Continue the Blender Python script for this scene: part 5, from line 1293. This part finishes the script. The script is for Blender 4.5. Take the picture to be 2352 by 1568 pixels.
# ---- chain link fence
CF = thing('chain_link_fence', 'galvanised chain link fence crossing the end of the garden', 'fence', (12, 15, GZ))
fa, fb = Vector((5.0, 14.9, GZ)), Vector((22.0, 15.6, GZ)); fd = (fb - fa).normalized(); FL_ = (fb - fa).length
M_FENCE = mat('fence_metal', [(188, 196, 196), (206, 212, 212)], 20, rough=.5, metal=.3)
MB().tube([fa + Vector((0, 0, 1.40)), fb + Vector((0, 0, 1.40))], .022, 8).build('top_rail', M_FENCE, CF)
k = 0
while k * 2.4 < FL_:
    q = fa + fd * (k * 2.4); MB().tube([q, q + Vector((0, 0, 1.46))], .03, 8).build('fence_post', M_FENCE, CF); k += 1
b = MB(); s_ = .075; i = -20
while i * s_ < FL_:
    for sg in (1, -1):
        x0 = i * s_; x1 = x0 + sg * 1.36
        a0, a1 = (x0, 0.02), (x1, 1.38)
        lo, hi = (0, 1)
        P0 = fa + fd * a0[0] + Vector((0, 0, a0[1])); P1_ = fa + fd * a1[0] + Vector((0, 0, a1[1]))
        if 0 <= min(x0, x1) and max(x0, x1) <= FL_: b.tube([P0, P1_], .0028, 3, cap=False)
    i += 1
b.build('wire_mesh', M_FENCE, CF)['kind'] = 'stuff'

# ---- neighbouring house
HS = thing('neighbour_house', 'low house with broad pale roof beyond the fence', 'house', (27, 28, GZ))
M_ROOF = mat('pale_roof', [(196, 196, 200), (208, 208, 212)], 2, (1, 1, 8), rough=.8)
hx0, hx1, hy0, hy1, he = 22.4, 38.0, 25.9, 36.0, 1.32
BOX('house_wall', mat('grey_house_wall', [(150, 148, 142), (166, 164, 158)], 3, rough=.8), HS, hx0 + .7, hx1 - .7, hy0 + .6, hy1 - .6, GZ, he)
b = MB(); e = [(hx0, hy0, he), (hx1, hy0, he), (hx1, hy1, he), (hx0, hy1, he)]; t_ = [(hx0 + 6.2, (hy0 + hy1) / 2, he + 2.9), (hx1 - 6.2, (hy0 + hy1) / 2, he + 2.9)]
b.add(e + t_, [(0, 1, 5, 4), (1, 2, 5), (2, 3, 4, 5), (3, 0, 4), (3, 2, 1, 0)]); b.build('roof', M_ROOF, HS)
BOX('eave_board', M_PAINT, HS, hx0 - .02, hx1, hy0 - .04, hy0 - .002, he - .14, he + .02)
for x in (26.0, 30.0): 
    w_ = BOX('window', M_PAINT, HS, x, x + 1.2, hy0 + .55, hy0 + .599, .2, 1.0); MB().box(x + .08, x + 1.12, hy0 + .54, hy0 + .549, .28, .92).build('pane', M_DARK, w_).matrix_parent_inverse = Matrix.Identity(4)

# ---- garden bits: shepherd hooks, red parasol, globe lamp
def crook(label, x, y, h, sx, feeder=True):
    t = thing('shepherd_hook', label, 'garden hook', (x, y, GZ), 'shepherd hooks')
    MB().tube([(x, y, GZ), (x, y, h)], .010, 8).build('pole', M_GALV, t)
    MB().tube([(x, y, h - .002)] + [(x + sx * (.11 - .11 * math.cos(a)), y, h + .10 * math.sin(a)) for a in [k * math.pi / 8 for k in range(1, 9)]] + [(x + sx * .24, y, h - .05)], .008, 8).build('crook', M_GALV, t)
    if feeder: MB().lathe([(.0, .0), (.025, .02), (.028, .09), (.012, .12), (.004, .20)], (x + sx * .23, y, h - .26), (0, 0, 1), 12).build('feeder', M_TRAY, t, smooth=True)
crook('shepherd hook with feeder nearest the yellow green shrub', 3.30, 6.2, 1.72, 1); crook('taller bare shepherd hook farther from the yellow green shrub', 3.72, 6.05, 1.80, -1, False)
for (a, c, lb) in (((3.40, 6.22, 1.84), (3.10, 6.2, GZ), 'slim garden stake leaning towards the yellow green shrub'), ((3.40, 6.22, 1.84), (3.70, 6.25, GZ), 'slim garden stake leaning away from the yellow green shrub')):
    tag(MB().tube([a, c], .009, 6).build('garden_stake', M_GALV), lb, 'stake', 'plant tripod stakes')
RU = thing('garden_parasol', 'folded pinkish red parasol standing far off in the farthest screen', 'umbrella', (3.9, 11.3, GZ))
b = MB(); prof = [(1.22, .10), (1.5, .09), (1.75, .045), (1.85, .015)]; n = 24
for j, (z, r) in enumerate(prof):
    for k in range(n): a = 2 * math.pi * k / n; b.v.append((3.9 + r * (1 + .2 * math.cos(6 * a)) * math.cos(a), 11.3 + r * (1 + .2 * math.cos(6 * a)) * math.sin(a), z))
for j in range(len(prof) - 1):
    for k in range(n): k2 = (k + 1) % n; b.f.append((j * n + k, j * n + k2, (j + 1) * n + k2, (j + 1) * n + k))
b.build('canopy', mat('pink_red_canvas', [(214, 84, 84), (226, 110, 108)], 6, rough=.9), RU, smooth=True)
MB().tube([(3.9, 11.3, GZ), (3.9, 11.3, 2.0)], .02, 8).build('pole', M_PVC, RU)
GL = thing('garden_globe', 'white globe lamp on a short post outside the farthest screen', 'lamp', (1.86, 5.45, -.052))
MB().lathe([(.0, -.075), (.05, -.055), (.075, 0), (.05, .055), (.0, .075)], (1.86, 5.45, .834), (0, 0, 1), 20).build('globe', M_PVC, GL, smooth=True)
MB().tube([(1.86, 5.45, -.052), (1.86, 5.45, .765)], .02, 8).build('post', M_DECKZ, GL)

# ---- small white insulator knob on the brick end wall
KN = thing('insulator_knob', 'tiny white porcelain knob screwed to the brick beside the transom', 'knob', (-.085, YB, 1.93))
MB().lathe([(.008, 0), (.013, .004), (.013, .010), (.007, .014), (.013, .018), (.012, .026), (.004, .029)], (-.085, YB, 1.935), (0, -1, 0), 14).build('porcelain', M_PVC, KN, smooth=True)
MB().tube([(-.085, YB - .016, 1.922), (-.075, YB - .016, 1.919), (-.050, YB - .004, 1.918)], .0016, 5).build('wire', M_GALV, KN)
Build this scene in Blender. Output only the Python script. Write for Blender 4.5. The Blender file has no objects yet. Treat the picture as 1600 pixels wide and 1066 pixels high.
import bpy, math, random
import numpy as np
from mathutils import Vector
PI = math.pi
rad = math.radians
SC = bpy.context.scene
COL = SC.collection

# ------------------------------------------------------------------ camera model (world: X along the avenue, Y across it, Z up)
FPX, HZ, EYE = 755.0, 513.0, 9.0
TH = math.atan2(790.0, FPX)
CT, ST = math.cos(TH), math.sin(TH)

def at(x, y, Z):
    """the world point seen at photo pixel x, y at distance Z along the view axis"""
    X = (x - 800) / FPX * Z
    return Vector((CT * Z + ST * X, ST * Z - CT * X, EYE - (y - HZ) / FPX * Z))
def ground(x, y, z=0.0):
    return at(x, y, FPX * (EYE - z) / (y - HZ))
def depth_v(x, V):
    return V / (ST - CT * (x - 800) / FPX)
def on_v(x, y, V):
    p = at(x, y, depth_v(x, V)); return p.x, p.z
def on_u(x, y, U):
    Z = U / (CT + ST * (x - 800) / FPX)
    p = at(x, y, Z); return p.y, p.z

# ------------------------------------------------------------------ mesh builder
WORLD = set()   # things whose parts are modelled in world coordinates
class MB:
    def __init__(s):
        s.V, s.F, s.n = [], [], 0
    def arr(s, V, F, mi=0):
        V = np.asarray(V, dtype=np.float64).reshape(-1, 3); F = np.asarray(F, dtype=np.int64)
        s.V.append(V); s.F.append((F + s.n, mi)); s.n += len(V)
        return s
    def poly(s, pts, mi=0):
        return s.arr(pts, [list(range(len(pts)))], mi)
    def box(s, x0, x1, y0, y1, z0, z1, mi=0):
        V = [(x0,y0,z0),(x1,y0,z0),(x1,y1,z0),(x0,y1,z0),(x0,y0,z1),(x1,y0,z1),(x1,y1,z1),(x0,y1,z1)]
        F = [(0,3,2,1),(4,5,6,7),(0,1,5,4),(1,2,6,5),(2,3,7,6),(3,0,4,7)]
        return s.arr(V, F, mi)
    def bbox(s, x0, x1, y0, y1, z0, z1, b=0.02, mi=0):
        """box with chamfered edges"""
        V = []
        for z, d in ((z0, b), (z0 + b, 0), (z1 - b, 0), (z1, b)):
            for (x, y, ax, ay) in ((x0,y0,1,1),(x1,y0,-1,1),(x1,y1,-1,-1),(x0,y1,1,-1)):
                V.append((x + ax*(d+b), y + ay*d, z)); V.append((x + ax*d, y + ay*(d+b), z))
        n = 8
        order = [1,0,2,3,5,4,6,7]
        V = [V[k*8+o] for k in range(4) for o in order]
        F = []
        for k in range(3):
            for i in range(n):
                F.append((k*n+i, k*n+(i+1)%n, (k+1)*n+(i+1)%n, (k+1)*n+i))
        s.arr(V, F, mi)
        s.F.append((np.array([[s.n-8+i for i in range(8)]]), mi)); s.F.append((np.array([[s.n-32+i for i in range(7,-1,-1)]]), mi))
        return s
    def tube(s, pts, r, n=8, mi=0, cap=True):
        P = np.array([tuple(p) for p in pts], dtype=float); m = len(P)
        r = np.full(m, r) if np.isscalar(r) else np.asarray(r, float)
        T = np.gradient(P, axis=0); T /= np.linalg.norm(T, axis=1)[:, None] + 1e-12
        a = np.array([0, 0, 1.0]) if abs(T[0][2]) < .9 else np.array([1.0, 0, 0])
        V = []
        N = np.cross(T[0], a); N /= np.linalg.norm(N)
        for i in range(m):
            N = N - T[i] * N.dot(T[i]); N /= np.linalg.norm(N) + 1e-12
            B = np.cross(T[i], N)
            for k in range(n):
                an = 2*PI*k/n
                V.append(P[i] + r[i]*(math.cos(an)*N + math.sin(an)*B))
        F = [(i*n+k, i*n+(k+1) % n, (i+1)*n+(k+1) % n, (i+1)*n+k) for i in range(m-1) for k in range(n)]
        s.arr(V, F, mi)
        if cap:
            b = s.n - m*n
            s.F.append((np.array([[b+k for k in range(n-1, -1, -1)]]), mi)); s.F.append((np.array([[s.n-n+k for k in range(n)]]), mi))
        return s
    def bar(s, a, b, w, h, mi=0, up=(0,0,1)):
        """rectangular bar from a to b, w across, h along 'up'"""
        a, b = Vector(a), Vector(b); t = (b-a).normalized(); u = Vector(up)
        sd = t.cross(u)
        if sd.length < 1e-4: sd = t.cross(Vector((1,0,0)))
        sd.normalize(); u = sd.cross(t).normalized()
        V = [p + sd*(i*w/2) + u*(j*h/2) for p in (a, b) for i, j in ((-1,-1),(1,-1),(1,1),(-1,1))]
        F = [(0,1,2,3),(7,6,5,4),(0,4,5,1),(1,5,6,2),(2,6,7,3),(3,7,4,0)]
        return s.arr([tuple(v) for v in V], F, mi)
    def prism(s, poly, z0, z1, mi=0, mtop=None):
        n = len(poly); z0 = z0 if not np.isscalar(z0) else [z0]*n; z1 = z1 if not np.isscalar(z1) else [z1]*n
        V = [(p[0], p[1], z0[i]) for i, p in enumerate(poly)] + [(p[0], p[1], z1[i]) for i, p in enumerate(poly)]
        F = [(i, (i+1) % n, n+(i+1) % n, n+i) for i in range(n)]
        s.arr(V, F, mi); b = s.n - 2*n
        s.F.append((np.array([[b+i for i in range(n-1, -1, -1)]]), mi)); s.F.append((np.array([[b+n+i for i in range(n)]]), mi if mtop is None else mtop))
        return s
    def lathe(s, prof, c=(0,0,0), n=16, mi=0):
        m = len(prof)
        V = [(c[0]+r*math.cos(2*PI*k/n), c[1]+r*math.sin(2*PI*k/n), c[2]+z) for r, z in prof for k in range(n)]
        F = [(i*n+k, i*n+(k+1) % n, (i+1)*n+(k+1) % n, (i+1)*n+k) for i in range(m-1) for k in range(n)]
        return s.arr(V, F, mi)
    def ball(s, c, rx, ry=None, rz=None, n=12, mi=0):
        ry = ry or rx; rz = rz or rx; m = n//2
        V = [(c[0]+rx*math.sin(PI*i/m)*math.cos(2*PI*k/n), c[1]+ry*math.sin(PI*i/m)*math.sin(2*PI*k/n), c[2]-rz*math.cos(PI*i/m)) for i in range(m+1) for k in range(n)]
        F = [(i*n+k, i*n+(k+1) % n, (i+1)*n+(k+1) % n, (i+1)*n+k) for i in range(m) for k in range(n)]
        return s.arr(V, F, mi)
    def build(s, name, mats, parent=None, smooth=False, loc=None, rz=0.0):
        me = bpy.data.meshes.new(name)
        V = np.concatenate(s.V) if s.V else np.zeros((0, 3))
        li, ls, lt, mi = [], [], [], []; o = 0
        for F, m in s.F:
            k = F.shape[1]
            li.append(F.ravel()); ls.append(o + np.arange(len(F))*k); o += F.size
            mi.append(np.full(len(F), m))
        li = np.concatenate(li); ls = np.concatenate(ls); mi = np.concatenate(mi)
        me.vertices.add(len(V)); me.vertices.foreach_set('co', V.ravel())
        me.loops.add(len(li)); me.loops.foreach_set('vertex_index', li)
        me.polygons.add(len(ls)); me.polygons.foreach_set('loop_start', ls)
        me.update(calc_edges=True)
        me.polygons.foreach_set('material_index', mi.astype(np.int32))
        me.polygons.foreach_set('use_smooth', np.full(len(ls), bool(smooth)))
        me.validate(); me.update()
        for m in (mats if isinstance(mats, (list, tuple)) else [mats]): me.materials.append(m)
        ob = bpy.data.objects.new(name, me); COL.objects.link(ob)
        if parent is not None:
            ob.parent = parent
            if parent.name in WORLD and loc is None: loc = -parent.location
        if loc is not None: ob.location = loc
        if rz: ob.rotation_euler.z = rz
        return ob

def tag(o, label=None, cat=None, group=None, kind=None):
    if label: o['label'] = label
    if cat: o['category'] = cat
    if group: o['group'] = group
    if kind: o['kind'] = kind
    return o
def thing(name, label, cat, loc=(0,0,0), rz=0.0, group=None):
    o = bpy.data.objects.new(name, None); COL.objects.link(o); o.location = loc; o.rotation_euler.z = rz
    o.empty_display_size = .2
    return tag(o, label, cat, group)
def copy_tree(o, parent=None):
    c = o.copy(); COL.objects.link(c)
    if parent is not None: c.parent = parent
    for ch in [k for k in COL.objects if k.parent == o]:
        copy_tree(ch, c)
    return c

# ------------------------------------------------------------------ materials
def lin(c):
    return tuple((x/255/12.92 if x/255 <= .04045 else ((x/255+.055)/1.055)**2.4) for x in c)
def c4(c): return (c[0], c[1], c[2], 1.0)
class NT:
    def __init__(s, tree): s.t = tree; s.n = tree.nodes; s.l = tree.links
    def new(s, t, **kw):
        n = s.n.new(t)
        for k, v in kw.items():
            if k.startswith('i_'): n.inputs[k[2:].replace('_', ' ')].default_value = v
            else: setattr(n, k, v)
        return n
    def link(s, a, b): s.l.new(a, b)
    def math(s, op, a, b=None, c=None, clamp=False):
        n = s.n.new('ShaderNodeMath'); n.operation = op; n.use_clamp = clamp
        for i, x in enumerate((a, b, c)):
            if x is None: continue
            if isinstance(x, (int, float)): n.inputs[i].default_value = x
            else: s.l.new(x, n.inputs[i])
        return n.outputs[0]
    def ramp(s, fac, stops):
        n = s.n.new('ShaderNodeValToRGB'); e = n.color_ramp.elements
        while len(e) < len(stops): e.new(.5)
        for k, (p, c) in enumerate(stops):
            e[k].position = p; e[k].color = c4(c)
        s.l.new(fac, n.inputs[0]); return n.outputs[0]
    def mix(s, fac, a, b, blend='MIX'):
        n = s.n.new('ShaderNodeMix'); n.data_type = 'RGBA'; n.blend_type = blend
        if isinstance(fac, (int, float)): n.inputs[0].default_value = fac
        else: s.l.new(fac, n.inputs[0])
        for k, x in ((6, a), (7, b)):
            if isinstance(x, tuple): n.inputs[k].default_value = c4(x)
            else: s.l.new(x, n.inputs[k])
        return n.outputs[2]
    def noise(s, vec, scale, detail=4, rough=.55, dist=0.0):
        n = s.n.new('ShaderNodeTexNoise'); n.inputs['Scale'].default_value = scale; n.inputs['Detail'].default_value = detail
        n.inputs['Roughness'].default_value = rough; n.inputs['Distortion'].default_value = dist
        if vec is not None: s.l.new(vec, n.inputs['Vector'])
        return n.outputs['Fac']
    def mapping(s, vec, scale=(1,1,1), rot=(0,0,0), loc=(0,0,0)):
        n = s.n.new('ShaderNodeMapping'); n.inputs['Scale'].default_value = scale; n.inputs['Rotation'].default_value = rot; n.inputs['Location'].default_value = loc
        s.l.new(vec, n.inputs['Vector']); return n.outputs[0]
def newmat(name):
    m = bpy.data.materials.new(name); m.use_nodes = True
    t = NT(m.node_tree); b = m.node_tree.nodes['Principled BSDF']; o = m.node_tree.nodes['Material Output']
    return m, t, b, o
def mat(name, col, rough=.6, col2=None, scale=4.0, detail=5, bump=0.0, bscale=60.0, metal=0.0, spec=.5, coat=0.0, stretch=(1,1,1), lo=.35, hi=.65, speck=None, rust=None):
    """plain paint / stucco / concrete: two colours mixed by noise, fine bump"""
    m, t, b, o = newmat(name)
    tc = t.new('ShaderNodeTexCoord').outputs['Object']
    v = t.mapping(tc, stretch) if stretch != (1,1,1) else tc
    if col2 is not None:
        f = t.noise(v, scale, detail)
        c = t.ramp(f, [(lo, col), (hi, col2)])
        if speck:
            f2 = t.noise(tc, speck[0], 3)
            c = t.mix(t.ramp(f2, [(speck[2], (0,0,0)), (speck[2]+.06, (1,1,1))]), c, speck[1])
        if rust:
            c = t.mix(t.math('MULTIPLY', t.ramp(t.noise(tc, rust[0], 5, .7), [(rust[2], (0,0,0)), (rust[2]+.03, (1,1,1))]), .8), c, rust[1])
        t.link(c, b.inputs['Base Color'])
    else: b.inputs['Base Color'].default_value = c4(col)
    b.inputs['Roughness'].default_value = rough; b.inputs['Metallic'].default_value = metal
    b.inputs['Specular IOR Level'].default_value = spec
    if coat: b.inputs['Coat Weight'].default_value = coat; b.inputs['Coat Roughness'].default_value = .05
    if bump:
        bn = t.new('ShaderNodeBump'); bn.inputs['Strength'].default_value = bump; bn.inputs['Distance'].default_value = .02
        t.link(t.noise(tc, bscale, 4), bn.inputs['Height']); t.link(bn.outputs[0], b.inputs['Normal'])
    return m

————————

* _WHAT YOU HAVE TO DO_: Each line of the data that includes the word "Blender" counts once; report the total and nothing more.

* _ANSWER TO THIS PROBLEM_: 2